Dataset excerpt:
- - -

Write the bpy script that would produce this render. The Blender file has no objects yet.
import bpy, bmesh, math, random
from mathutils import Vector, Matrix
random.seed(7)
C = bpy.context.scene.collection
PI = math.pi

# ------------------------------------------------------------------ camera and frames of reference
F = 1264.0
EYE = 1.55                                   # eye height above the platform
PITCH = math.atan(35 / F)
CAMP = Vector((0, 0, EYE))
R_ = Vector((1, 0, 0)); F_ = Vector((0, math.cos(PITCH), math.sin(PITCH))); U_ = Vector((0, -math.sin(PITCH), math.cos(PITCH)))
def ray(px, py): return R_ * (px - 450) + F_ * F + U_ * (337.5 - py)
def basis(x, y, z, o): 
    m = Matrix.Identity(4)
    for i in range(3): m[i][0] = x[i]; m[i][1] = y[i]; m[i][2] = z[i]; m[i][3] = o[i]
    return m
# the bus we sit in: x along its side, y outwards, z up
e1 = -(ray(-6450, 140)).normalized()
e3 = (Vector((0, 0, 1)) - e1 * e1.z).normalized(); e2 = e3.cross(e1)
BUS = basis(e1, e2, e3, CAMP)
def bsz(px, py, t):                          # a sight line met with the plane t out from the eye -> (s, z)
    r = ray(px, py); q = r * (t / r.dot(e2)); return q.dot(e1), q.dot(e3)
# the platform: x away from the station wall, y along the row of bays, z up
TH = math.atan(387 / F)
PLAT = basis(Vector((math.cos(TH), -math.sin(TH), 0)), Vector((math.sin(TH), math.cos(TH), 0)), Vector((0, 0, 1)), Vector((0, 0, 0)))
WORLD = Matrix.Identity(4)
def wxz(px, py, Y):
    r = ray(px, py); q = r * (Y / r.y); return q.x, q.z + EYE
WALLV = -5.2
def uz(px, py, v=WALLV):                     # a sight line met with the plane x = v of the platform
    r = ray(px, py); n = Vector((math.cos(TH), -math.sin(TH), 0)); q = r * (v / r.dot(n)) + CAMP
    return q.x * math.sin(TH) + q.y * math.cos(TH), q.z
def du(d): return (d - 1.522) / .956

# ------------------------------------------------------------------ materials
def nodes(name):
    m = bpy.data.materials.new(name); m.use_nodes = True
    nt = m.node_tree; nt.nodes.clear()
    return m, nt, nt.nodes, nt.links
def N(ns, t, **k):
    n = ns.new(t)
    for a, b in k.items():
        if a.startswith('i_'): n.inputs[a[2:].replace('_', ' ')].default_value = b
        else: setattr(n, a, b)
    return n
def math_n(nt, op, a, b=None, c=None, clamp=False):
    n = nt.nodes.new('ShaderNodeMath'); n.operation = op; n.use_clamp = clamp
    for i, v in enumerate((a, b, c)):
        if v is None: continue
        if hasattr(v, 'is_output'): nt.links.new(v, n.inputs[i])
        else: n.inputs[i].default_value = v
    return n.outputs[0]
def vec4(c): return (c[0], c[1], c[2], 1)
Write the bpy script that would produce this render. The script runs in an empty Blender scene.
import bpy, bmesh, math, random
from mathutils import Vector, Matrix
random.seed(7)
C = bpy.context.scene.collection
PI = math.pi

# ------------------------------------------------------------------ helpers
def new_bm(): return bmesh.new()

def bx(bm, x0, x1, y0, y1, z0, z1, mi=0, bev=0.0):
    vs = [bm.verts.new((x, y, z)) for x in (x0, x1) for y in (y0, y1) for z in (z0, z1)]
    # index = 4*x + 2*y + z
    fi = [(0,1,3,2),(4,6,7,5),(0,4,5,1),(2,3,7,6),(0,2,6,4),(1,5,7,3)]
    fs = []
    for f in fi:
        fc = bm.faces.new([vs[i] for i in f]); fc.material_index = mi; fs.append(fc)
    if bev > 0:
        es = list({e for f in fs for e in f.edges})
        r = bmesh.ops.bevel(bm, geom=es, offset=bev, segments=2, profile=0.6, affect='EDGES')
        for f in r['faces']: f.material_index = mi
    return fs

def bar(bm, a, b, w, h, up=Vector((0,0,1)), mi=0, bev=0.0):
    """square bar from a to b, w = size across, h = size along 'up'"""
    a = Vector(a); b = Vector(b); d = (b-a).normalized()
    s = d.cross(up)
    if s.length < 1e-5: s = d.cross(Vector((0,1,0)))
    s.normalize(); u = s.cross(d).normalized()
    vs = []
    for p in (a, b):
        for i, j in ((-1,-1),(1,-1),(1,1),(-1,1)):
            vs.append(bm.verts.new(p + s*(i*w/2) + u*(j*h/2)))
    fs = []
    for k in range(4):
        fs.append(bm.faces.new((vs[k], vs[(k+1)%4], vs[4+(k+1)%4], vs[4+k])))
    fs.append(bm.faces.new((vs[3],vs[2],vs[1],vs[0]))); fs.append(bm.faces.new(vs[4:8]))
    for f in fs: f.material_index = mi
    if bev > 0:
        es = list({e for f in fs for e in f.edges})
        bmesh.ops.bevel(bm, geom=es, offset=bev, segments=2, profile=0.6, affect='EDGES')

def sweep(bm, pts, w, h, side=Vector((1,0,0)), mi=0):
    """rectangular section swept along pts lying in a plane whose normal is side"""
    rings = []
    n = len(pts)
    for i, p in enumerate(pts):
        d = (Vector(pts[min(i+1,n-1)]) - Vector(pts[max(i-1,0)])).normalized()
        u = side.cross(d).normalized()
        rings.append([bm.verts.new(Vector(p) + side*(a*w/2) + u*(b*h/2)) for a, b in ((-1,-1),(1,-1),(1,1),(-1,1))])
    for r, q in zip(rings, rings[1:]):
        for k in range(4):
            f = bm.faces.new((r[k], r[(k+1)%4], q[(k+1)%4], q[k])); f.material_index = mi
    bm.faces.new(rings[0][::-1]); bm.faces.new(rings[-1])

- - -

Tally up how many lines in the preceding listing contain the word "would". Give nothing but the number.

2